A reprint of an illustration by Jack B. Yeats. Possibly hand-coloured and produced by Cuala Press Print. The volume holds several such reprinted illustrations by Yeats. (Volume page 119).
A clipping of a photograph of Jack B. Yeats at an exhibition of his work in Dublin. The caption notes that sixteen of his exhibited paintings had been sold for £2,100. The clipping is taken from the ‘Times Pictorial’ (10 March 1945). (Volume page 230).

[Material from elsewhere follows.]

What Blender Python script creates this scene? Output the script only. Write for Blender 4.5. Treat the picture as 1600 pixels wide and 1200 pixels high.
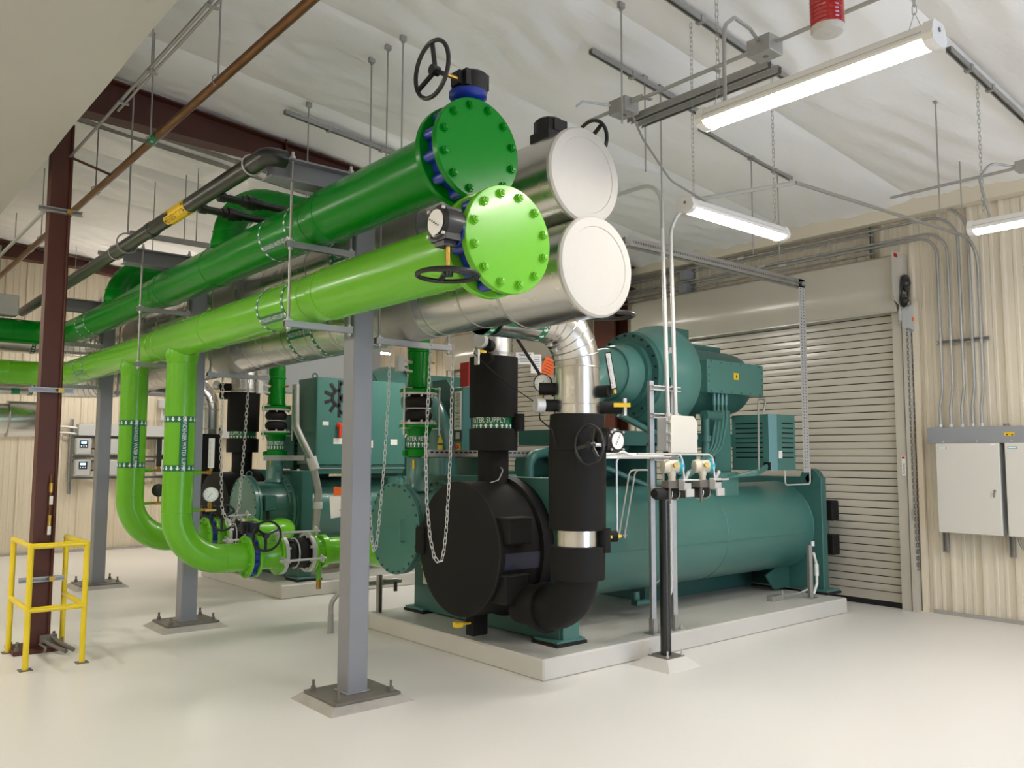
import bpy, bmesh, math, random
from mathutils import Vector, Matrix
random.seed(7)
PI = math.pi
for o in list(bpy.data.objects):
    bpy.data.objects.remove(o)
S = bpy.context.scene
COL = S.collection

# ------------------------------------------------------------------ camera
def look(yaw, pitch, roll):
    cy, sy, cp, sp = math.cos(yaw), math.sin(yaw), math.cos(pitch), math.sin(pitch)
    f = Vector((cy*cp, sy*cp, sp)); r = Vector((sy, -cy, 0)); d = f.cross(r)
    c, s = math.cos(roll), math.sin(roll)
    r2 = c*r + s*d; d2 = -s*r + c*d
    return Matrix(((r2.x, -d2.x, -f.x), (r2.y, -d2.y, -f.y), (r2.z, -d2.z, -f.z)))
cam = bpy.data.cameras.new('camera'); cam.sensor_width = 36; cam.lens = 36*1316.7/1600
cam.clip_start = 0.05; cam.clip_end = 200
camo = bpy.data.objects.new('camera', cam); COL.objects.link(camo)
camo.matrix_world = Matrix.Translation((0, 0, 1.6)) @ look(.87114, .087248, -.0026216).to_4x4()
S.camera = camo

# ------------------------------------------------------------------ world, exposure
W = bpy.data.worlds.new('sky'); S.world = W; W.use_nodes = True
bg = W.node_tree.nodes['Background']; bg.inputs[0].default_value = (.55, .72, 1, 1); bg.inputs[1].default_value = 3.0
S.view_settings.view_transform = 'Standard'; S.view_settings.look = 'None'
S.view_settings.exposure = 1.0; S.view_settings.gamma = 1
try: S.view_settings.use_curve_mapping = False
except Exception: pass
LAMP = 40.0          # radiance of the fluorescent-style LED diffusers

# ------------------------------------------------------------------ materials
def lin(h):
    h = h.lstrip('#'); v = [int(h[i:i+2], 16)/255 for i in (0, 2, 4)]
    return tuple(x/12.92 if x <= .04045 else ((x+.055)/1.055)**2.4 for x in v) + (1,)
MAT = {}
def mat(name, col, rough=.5, metal=0, var=.06, nscale=3, bump=0, bscale=40, coat=0, emit=0, stretch=None, rvar=0, spec=.5):
    m = bpy.data.materials.new(name); m.use_nodes = True
    nt = m.node_tree; b = nt.nodes['Principled BSDF']
    c = lin(col)
    b.inputs['Roughness'].default_value = rough; b.inputs['Metallic'].default_value = metal
    b.inputs['Specular IOR Level'].default_value = spec
    if coat: b.inputs['Coat Weight'].default_value = coat; b.inputs['Coat Roughness'].default_value = .08
    tc = nt.nodes.new('ShaderNodeTexCoord'); vec = tc.outputs['Object']
    if stretch:
        mp = nt.nodes.new('ShaderNodeMapping'); mp.inputs['Scale'].default_value = stretch
        nt.links.new(vec, mp.inputs['Vector']); vec = mp.outputs['Vector']
    if var:
        n = nt.nodes.new('ShaderNodeTexNoise'); n.inputs['Scale'].default_value = nscale; n.inputs['Detail'].default_value = 5
        nt.links.new(vec, n.inputs['Vector'])
        r = nt.nodes.new('ShaderNodeMix'); r.data_type = 'RGBA'
        r.inputs['A'].default_value = tuple(x*(1-var) for x in c[:3]) + (1,)
        r.inputs['B'].default_value = tuple(min(1, x*(1+var)) for x in c[:3]) + (1,)
        nt.links.new(n.outputs['Fac'], r.inputs['Factor']); nt.links.new(r.outputs['Result'], b.inputs['Base Color'])
        if rvar:
            mr = nt.nodes.new('ShaderNodeMapRange'); mr.inputs['To Min'].default_value = max(0, rough-rvar); mr.inputs['To Max'].default_value = rough+rvar
            nt.links.new(n.outputs['Fac'], mr.inputs['Value']); nt.links.new(mr.outputs['Result'], b.inputs['Roughness'])
    else:
        b.inputs['Base Color'].default_value = c
    if bump:
        n2 = nt.nodes.new('ShaderNodeTexNoise'); n2.inputs['Scale'].default_value = bscale; n2.inputs['Detail'].default_value = 6
        nt.links.new(vec, n2.inputs['Vector'])
        bp = nt.nodes.new('ShaderNodeBump'); bp.inputs['Strength'].default_value = bump; bp.inputs['Distance'].default_value = .02
        nt.links.new(n2.outputs['Fac'], bp.inputs['Height']); nt.links.new(bp.outputs['Normal'], b.inputs['Normal'])
    if emit:
        b.inputs['Emission Color'].default_value = c; b.inputs['Emission Strength'].default_value = emit
    MAT[name] = m
    return m
mat('floor', '#e6e3dd', .3, var=.02, nscale=.5, bump=.012, bscale=2.2, rvar=.05)
mat('pad', '#cdcac2', .38, var=.09, nscale=2.0, bump=.06, bscale=9, rvar=.05)
mat('vinyl', '#f4f2ef', .42, var=.02, nscale=1.2, bump=.9, bscale=2.4, stretch=(.7, 2.4, 1))
mat('vinyl_flat', '#b8b4ab', .5, var=.04, nscale=1.5, bump=.12, bscale=3)
mat('siding', '#dacfb8', .42, var=.012, nscale=1.2)
mat('door', '#bdb6a6', .2, var=.04, nscale=1.2, stretch=(.3, .3, 3), rvar=.05)
mat('rubber', '#161412', .75, var=.2, nscale=8)
mat('darkgreen', '#007e18', .25, var=.05, nscale=2, bump=.03, bscale=12, spec=.25)
mat('limegreen', '#6cba24', .26, var=.04, nscale=2, bump=.03, bscale=12, coat=.15, spec=.4)
mat('teal', '#47786f', .32, var=.05, nscale=3, bump=.05, bscale=30, coat=.2)
mat('tealdark', '#37655d', .35, var=.05, nscale=3)
mat('blue', '#16308f', .3, var=.1, nscale=9, coat=.2)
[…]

A postcard print of the Isle of Innisfree on Lough Gill in County Sligo. An annotation on the image side of the card reads '"Lake Isle of Innisfree" - which inspired Yeats' well known poem'.
A flier referring to a public meeting to be held in the Mansion House, Dublin (16 July 1917) calling for the reburial of the remains of the executed leaders of the Easter Rising.
An advertisement flier for the Irish White Cross which appeared in ‘Ár n-Éire / New Ireland’, a nationalist weekly newspaper, on 14 January 1922. The Irish White Cross was founded in February 1921 as a means of distributing funds raised primarily by the American Committee for Relief in Ireland.
Manuscript list of names in Irish (possibly compiled by Patrick Pearse). The list includes Con Colbert, Brian O’Higgins, The O’Rahilly (Ua Rathghaille), and Patrick Pearse.
Three copies of a tribute by Éamon de Valera to E Company of the Irish Volunteers during the Howth Gun-Running in July 1914. The text is dated 6 Mar. 1948.
A ticket for an Irish Volunteers concert held in the Antient Concert Rooms on Great Brunswick Street (now Pearse Street) in Dublin on 9 April 1916. The concert included an address by Eoin MacNeill (1867-1945), a Gaelic scholar and Irish nationalist who had established the Irish Volunteers in 1913. (Volume page 187).